When my sweet, generous friends ask, "What do you want or need for a present this year?" all I can say is "I want a baby." Plain and simple. I want to build our baby fund so we can afford the adoption. But there is nothing else in the material world that will bring me the peace and happiness of the season this year. I know it sounds bleak and I hate feeling this way but it's just how I'm feeling tonight. There is always joy to be had and life to be lived but for tonight I'm feeling blue.

11/10/08

Recommendation

I agree with all that my husband wrote about reading the home study. But the last line of it all is what I was most happy with:

"It is therefore recommended that Glenn & Angela be allowed to adopt a male or female newborn of any ethnicity."

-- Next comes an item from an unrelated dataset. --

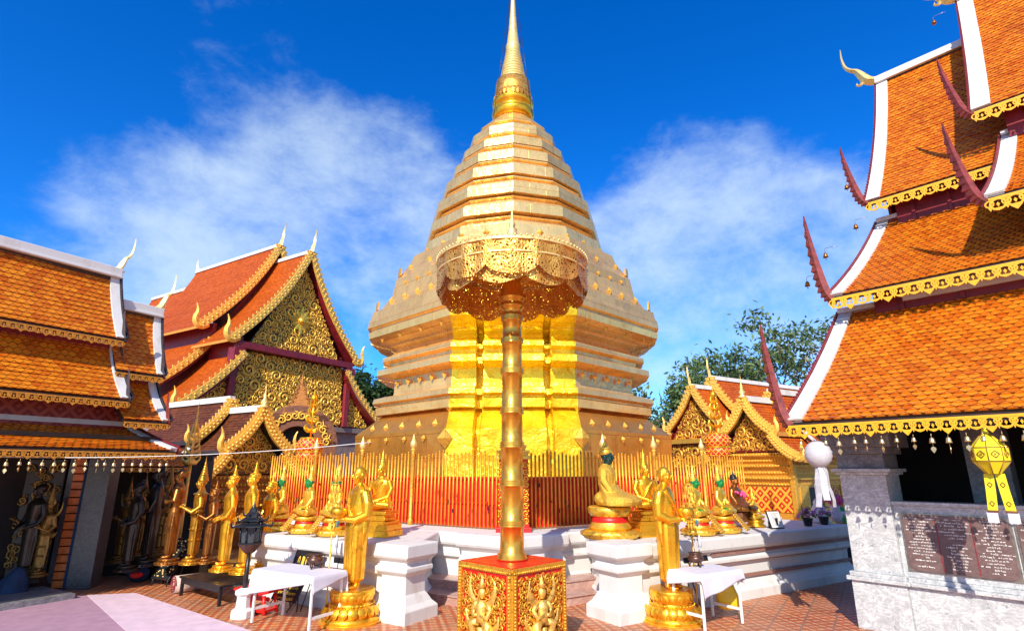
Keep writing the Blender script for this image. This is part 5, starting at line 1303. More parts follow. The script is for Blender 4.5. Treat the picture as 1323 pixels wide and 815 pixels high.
def seated(name, mat, facemat, capmat, mode):
    """cross-legged figure, seat at z=0, about 0.75 m to the crown of the head"""
    t = thing(name, '', 'statue'); mb = MB()
    mb.ball((0, -.02, .07), (.31, .20, .085), 20, 10); mb.ball((0, .08, .10), (.2, .14, .11))
    for s in (-1, 1):
        mb.tube([(s * .08, .05, .10), (s * .25, -.08, .085), (s * .29, -.14, .08)], [.10, .085, .06], 10)
        mb.tube([(s * .29, -.14, .08), (s * .12, -.23, .10), (-s * .06, -.22, .11)], [.062, .05, .035], 10)
        mb.tube([(s * .175, .02, .50), (s * .235, .01, .36), (s * .225, -.08, .22), (s * .07, -.20, .165)], [.06, .05, .043, .03], 10); hand(mb, (s * .07, -.20, .165), (-s, -.3, 0), (0, -.2, 1), .8, .3)
    mb.loft([(.08, 0, .04, .17, .12), (.2, 0, .03, .145, .105), (.32, 0, .02, .16, .105), (.44, 0, .02, .19, .105), (.52, 0, .025, .17, .09), (.56, 0, .03, .09, .065), (.60, 0, .03, .05, .05)], 24)
    mb.tube([(.10, -.085, .50), (-.02, -.105, .36), (-.12, -.09, .2)], .014, 6)
    if mode == 'robe':      # beaded cape draped over shoulders and knees
        mb.loft([(.02, 0, -.17, .40, .28), (.08, 0, -.18, .41, .30), (.14, 0, -.16, .36, .26), (.20, 0, -.06, .25, .17), (.3, 0, .02, .21, .125), (.44, 0, .02, .225, .125), (.53, 0, .025, .18, .10), (.575, 0, .03, .09, .07)], 30, robe_fold(7, .02))
    hd = mb if facemat is mat else MB(); c = (0, .005, .70); head(hd, c, .92 if mode != 'small' else .96)
    mb.build('body', mat, t, fuse=.0105, smooth_it=1)
    if hd is not mb: hd.build('head', facemat, t, fuse=.007, smooth_it=1)
    mb = MB(); z = .77
    if mode == 'robe':
        mb.ball((0, .03, z - .005), (.092, .10, .07)); mb.lathe([(.085, z + .03), (.07, z + .07), (.045, z + .085), (.025, z + .10), (.028, z + .12), (.0, z + .17)], (0, .03, 0), 16)
    else:
        mb.ball((0, .03, z - .02), (.09, .095, .06))
        pr = [(.088, z - .01), (.096, z + .01)]
        for k in range(4): r = .075 - k * .014; pr += [(r, z + .03 + k * .045), (r * 1.1, z + .04 + k * .045), (r * .8, z + .06 + k * .045)]
        pr += [(.012, z + .24), (0, z + .33)]; mb.lathe(pr, (0, .03, 0), 14)
    mb.build('crown', capmat, t); return t
def round_seat(t, zs, r, gm, red):
    mb = MB(); mb.lathe([(r * 1.25, -zs), (r * 1.3, -zs + .04), (r * 1.3, -zs + .09), (r * 1.18, -zs + .11)], (0, 0, 0), 28); lotus(mb, (0, 0, -zs + .02), r * 1.22, .08, 22, True)
    k = zs - .11
    mb.lathe([(r * .9, -k), (r * 1.0, -k + .04), (r * .8, -k * .62), (r * .78, -k * .5)], (0, 0, 0), 28); mb.lathe([(r * .8, -k * .42), (r * 1.0, -k * .3), (r * 1.04, -.03), (r * .95, 0)], (0, 0, 0), 28); lotus(mb, (0, 0, -k * .42), r * .82, k * .3, 16, True)
    mb.build('lotus_seat', gm, t); mb = MB(); mb.lathe([(r * .74, -k - .01), (r * .86, -k * .64), (r * .82, -k * .40)], (0, 0, 0), 24); mb.build('red_band', red, t)
gb = seated('seated_buddha', M['gold_bright'], M['green'], M['gold_bright'], 'small'); round_seat(gb, .34, .27, M['gold_bright'], M['red'])
mb = MB(); mb.loft([(.055, -.05, -.10, .26, .15), (.10, -.06, -.12, .24, .13), (.15, -.05, -.11, .15, .08), (.17, -.04, -.10, .05, .04)], 24, robe_fold(5, .06)); mb.build('green_sash', M['greencloth'], gb)
mb = MB()
for i in range(9):
    for s in range(5): mb.ball((-.10 + s * .05 + i * .004, -.27 - i * .028, .02 - i * .035), (.032, .02, .028), 6, 4)
mb.build('gold_drape', M['gold_orn'], gb)
gu = []; CfL = V((-1.60, 9.15))
def on_plinth(px, nd, sx):
    a = abs(ray(px, 690)[0]); x0, y0 = 1.60 - .53 * nd, 9.15 + .848 * nd; s = (a * y0 - x0) / (.848 - .53 * a); return V((sx * (x0 + .848 * s), y0 + .53 * s, 1.062))
for px, sx, lb in ((357, -1, 'green faced seated golden buddha at the far left end of the left plinth'), (394, -1, 'green faced seated golden buddha in the middle of the three on the left plinth'), (430, -1, 'green faced seated golden buddha closest to the left monk statue'),
                   (903, 1, 'green faced seated golden buddha half hidden behind the right monk statue'), (936, 1, 'green faced seated golden buddha nearest the diamond lattice shrine')):
    q = on_plinth(px, .42, sx); place(gb, gu, q + V((0, 0, .30)), R(52 * sx * 1.0), .86, lb, 'green faced seated buddhas along the fence')
cb = seated('crowned_seated_buddha', M['gold'], M['gold'], M['gold'], 'small'); mb = MB()
for z, w in ((-.05, .50), (-.11, .42), (-.16, .48), (-.22, .56), (-.30, .62), (-.40, .66)): mb.box((0, -.02, z), (w * 1.15, w * .8, .055 if z > -.3 else .11))
mb.build('square_pedestal', M['gold'], cb, bevel=.008); cu = []
place(cb, cu, on_plinth(488, .85, -1) + V((0, 0, .44)), R(-22), .98, 'all golden seated buddha on square pedestal just behind the left monk statue', 'all golden seated buddhas on square pedestals')
place(cb, cu, on_plinth(838, .85, 1) + V((0, 0, .44)), R(22), .98, 'all golden seated buddha on square pedestal just behind the right monk statue', 'all golden seated buddhas on square pedestals')
eb = seated('jade_buddha', M['mesh_gold'], M['darkgreen'], M['gold_bright'], 'robe'); round_seat(eb, .43, .31, M['gold_bright'], M['red'])
place(eb, [], on_plinth(789, .95, 1) + V((0, 0, .515)), R(66), 1.2, 'large dark faced seated buddha in beaded gold robe on red and gold seat')

# ornament staffs with hanging leaves in front of the fence
def make_staff():
    t = thing('ornament_staff', '', 'staff'); mb = MB(); mb.lathe([(.10, 0), (.10, .03), (.02, .06), (.014, .1), (.012, 1.75)], (0, 0, 0), 10); mb.build('pole', M['gold_orn'], t)
    mb = MB()
    for z, r in ((1.2, .05), (1.45, .12), (1.6, .09), (1.72, .06)):
        mb.ring((0, 0, z), (1, 0, 0), (0, 1, 0), (0, 0, 1), r, r * .75, .015, 16)
        for k in range(6):
            a = k * 1.047 + z; p = V((r * math.cos(a), r * math.sin(a), z - .06)); mb.extrude([(0, .06), (.018, .02), (.0, -.05), (-.018, .02)], p, (1, 0, 0), UP, (0, 1, 0), .006)
    mb.lathe([(.03, 1.74), (.04, 1.8), (.015, 1.88), (0, 2.0)], (0, 0, 0), 10); mb.build('tiered_rings', M['gold_bright'], t)
    mb = MB(); mb.lathe([(0, 1.12), (.022, 1.14), (.022, 1.22), (0, 1.24)], (.09, -.03, 0), 8); mb.build('teal_pendant', M['teal'], t)
    mb = MB(); mb.lathe([(.03, .86), (.022, .98), (0, 1.04)], (.10, -.04, 0), 8); mb.build('white_tassel', M['linen'], t); return t
M['teal'] = plain('teal_glass', (.01, .22, .28), .2)
sf = make_staff(); sfu = []
q = atz(434, 760, 0) + V((0, 0, 0)); place(sf, sfu, V((-2.95, 9.75, 0)), 0, (1, 1, 1.14), 'thin gold ornament staff with leaf pendants left of the left monk statue', 'gold ornament staffs')
place(sf, sfu, V((2.95, 9.75, 0)), 0, (1, 1, 1.14), 'thin gold ornament staff with leaf pendants right of the right monk statue', 'gold ornament staffs')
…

Yipee!!! We passed! We are cleared and good to go for adoption. Now just some more waiting. We are getting really good at that. Because as long as we stay in each moment and live our lives, all is well.

11/9/08

our biography

We received the big homestudy writeup from our social worker the other night. I was up late working, it was about 2am but I had to read it through. After 3 interviews, she'd put together a pretty comprehensive biography. It includes our separate backgrounds, our life together, family relationships and issues, and religious beliefs, as well as how we intend to parent. Tonight we're going through it in detail, addressing any errors or misinterpretations. There are a few, which we're working on correcting, but for the most part, she got it pretty much right.

It is strange to see yourself written about in such detail, especially since the purpose of the bio is to determine whether we're approved for adoption, and to help the adoption social worker (someone different from the person doing the writeup) find a good match for us. To see our own lives through the prism of someone else's interpretation, and to consider the implications for our adoption, felt very strange. It was a bit of an out of body experience - like hearing your own voice on the radio, or seeing a video of yourself when you didn't know it was being taken.

I enjoyed seeing how our relationship was represented - she got that we are playful and loving towards each other. And though we were a little worried about how she responded to the dogs, she reported that they seemed to be fine for children.

In the end, she recommends us as approved, and will submit the final, corrected version to her supervisor, who will review all of our paperwork and make a final determination.

This is, of course, a huge relief. While we didn't expect to be rejected, you always carry that fear in the back of your mind that something you did or said, or something she perceived, would tip the scales in the wrong direction.

Our next steps are to write up our "adoption plan," which spells out our commitment to how we intend to interact with the birth mother, and of course our birth mother letter.